- [Exercise requirements] Each line containing the word "Write" should be found and copied.
[start of Provided entries]
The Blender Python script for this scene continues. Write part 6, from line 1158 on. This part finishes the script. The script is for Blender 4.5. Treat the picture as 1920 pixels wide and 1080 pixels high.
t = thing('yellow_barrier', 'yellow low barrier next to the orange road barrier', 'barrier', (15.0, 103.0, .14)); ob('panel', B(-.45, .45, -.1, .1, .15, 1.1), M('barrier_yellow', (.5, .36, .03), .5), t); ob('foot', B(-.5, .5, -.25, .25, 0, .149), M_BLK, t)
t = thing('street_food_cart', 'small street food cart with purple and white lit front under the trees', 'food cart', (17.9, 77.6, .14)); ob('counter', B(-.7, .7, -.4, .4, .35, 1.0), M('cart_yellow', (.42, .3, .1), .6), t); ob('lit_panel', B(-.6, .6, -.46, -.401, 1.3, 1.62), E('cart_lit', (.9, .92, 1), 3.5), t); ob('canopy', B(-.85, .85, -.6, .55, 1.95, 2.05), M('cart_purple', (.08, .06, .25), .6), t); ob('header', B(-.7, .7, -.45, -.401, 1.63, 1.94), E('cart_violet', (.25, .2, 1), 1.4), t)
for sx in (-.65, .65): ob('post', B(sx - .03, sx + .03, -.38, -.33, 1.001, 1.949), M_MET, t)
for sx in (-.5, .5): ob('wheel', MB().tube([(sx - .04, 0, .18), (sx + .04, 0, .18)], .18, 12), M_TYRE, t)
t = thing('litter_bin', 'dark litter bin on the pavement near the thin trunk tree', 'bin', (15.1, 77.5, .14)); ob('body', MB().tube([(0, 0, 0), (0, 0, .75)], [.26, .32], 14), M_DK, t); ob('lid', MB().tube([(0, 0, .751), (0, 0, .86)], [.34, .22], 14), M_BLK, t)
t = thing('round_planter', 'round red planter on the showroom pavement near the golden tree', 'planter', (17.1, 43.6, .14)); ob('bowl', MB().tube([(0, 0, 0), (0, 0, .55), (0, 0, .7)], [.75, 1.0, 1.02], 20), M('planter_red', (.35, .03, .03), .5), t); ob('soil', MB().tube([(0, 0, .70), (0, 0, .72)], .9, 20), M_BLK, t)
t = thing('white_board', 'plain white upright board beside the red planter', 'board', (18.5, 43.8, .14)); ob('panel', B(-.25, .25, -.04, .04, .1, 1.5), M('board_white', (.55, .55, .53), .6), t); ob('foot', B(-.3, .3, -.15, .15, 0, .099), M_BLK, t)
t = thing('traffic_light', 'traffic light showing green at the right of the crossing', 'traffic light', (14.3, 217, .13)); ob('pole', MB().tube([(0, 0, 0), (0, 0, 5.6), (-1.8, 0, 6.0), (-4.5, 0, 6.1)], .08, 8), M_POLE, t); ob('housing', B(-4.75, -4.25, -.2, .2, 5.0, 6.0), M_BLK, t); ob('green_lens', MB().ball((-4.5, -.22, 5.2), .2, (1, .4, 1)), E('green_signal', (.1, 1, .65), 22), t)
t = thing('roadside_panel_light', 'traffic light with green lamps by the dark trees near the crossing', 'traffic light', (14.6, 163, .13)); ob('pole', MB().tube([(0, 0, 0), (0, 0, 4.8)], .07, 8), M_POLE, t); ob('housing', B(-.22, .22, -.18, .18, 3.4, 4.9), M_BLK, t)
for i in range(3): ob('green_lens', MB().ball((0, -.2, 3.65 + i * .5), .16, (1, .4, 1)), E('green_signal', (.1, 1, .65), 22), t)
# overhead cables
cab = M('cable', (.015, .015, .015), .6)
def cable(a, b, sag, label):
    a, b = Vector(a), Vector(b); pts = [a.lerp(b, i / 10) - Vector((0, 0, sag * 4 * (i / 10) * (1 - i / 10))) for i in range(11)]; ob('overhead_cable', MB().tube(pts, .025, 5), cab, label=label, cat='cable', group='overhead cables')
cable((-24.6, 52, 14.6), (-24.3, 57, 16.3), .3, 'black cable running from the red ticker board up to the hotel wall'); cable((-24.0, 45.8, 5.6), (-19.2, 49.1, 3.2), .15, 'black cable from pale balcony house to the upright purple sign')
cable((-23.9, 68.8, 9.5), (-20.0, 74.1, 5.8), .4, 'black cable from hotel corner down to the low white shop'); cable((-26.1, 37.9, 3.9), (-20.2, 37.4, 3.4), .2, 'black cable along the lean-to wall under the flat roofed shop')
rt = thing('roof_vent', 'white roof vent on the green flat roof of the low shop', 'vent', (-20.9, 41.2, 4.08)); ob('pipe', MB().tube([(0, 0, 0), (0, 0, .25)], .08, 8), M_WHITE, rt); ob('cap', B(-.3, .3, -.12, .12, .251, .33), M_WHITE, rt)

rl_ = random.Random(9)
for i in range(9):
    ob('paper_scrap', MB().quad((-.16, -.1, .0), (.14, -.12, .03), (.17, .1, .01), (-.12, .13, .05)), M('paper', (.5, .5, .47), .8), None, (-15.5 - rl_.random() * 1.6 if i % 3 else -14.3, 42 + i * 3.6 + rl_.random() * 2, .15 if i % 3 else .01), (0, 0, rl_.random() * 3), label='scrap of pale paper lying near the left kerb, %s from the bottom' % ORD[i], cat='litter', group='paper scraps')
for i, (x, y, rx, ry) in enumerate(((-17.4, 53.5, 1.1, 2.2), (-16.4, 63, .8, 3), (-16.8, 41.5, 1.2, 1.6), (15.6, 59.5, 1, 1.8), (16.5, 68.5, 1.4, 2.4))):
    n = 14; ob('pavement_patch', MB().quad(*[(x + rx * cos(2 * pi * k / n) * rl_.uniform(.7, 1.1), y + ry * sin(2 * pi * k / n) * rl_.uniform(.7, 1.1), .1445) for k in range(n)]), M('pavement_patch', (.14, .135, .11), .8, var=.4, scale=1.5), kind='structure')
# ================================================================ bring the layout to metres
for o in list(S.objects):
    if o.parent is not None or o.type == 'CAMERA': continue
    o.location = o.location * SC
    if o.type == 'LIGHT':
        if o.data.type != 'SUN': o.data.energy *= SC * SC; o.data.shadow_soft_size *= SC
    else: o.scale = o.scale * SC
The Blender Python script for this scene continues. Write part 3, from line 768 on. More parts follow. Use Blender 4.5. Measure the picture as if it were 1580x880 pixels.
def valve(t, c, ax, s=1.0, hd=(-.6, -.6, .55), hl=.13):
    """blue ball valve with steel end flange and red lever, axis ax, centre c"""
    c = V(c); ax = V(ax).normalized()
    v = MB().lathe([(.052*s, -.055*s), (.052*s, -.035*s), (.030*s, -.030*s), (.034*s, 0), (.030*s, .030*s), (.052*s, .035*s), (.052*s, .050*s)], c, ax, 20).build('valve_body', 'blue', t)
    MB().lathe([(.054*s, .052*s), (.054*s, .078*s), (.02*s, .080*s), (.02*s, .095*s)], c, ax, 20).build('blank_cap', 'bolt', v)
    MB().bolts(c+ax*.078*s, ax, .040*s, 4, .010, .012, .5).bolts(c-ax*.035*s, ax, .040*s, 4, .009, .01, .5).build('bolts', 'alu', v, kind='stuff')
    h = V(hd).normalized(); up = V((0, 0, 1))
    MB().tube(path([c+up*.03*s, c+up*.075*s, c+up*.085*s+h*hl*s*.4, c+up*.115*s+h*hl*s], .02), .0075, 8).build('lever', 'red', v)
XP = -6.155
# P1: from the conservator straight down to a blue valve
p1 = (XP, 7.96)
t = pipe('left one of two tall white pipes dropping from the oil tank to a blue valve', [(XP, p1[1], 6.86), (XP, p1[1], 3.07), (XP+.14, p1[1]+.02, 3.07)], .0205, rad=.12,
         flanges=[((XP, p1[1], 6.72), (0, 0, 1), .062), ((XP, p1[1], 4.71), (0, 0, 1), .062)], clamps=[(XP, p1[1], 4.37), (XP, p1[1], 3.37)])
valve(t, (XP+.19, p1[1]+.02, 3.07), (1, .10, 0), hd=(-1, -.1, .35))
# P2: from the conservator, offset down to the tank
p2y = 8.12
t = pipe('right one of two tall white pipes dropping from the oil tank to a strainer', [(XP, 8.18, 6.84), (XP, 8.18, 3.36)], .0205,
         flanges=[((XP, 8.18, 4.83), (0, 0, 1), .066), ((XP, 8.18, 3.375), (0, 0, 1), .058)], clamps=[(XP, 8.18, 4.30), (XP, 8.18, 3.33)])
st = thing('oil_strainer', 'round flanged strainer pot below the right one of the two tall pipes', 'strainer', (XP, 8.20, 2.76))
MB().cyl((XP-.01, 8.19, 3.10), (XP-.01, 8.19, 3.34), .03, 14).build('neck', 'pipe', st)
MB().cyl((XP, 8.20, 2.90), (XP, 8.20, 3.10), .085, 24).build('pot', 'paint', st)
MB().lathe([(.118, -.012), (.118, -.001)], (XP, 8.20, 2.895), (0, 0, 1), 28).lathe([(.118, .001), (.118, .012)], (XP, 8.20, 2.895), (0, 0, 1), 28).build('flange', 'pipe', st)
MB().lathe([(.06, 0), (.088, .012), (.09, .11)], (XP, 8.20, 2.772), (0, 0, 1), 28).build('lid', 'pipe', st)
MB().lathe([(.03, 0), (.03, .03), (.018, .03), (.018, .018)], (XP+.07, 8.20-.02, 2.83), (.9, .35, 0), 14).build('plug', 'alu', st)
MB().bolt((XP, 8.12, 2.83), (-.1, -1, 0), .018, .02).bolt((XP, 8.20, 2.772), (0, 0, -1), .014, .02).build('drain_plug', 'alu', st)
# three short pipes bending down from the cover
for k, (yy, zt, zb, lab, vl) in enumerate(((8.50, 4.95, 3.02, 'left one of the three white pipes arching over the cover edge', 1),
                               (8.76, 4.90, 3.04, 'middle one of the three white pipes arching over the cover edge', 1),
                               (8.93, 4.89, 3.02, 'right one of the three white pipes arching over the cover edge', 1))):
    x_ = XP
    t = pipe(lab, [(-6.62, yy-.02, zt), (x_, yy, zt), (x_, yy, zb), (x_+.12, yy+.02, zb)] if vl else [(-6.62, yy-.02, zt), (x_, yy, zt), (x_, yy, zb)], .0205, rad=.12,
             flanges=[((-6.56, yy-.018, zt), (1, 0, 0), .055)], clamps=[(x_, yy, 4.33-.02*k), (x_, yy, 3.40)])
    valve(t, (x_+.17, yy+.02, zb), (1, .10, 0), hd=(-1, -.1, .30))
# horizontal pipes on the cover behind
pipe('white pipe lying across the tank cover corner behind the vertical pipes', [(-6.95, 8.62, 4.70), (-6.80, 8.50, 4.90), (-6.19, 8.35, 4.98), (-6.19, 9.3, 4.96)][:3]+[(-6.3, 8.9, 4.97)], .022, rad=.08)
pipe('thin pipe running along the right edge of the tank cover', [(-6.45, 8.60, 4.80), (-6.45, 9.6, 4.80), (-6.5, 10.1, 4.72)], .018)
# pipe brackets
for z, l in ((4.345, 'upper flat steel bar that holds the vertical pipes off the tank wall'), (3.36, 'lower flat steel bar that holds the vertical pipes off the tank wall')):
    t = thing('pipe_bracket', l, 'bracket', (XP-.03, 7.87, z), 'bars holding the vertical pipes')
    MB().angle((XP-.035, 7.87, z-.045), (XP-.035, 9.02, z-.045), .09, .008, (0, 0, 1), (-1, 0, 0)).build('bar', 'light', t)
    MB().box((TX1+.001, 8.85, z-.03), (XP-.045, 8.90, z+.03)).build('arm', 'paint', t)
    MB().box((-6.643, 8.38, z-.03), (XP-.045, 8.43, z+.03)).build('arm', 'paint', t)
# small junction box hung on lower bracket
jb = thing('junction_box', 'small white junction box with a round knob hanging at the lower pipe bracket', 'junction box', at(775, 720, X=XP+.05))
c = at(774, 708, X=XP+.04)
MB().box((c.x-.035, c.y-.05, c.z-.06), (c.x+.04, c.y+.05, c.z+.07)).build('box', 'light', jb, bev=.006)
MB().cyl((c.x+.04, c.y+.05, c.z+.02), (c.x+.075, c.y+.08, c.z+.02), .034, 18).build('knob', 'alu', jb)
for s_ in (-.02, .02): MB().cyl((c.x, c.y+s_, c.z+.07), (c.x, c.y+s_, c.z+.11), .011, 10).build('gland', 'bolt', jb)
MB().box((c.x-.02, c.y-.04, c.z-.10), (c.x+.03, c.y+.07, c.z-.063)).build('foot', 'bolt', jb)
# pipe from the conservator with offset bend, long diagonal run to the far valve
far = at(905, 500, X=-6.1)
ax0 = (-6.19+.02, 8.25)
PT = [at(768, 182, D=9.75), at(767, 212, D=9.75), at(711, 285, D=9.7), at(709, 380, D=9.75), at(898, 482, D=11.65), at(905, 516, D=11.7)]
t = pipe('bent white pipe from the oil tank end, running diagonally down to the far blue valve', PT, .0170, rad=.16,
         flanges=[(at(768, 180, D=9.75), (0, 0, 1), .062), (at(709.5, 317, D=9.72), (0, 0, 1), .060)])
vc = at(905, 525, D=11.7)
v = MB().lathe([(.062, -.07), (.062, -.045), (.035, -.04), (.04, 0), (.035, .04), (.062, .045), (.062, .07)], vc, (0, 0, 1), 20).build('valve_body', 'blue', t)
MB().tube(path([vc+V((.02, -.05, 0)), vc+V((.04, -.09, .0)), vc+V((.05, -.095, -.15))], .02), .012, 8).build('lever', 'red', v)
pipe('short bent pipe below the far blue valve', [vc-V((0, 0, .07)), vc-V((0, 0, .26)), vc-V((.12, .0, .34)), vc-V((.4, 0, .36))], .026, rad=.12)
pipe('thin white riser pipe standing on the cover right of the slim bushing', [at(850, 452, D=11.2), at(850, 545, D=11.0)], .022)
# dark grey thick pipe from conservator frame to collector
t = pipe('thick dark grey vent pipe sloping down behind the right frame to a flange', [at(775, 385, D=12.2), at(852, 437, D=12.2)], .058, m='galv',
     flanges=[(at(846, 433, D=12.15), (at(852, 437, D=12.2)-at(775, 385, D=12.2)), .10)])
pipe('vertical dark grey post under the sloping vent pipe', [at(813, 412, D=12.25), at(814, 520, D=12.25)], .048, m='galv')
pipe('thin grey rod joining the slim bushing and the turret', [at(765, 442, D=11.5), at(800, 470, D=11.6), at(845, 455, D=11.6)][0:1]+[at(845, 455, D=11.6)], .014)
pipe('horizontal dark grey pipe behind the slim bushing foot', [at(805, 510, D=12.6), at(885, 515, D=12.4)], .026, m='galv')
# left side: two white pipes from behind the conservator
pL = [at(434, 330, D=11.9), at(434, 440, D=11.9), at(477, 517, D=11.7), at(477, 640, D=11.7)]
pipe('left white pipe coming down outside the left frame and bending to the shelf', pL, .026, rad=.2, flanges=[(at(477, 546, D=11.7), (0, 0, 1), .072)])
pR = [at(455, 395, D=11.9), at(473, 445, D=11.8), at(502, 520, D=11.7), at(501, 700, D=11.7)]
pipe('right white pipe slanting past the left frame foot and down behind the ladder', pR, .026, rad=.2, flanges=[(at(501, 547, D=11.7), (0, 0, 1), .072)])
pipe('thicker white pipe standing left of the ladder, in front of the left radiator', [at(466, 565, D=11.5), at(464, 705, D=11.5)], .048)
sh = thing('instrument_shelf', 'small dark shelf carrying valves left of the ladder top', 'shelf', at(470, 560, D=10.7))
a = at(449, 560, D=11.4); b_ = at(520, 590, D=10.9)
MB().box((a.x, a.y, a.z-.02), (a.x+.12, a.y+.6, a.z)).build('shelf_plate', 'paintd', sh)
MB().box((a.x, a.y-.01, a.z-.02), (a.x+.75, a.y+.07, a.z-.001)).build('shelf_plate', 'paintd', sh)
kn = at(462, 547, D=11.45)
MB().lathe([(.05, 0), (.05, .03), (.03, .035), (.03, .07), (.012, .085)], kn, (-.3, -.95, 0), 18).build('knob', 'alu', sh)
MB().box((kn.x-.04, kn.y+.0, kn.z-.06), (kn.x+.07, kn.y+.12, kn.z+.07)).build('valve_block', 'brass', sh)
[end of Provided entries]
- [Response to this exercise]
The Blender Python script for this scene continues. Write part 6, from line 1158 on. This part finishes the script. The script is for Blender 4.5. Treat the picture as 1920 pixels wide and 1080 pixels high.
The Blender Python script for this scene continues. Write part 3, from line 768 on. More parts follow. Use Blender 4.5. Measure the picture as if it were 1580x880 pixels.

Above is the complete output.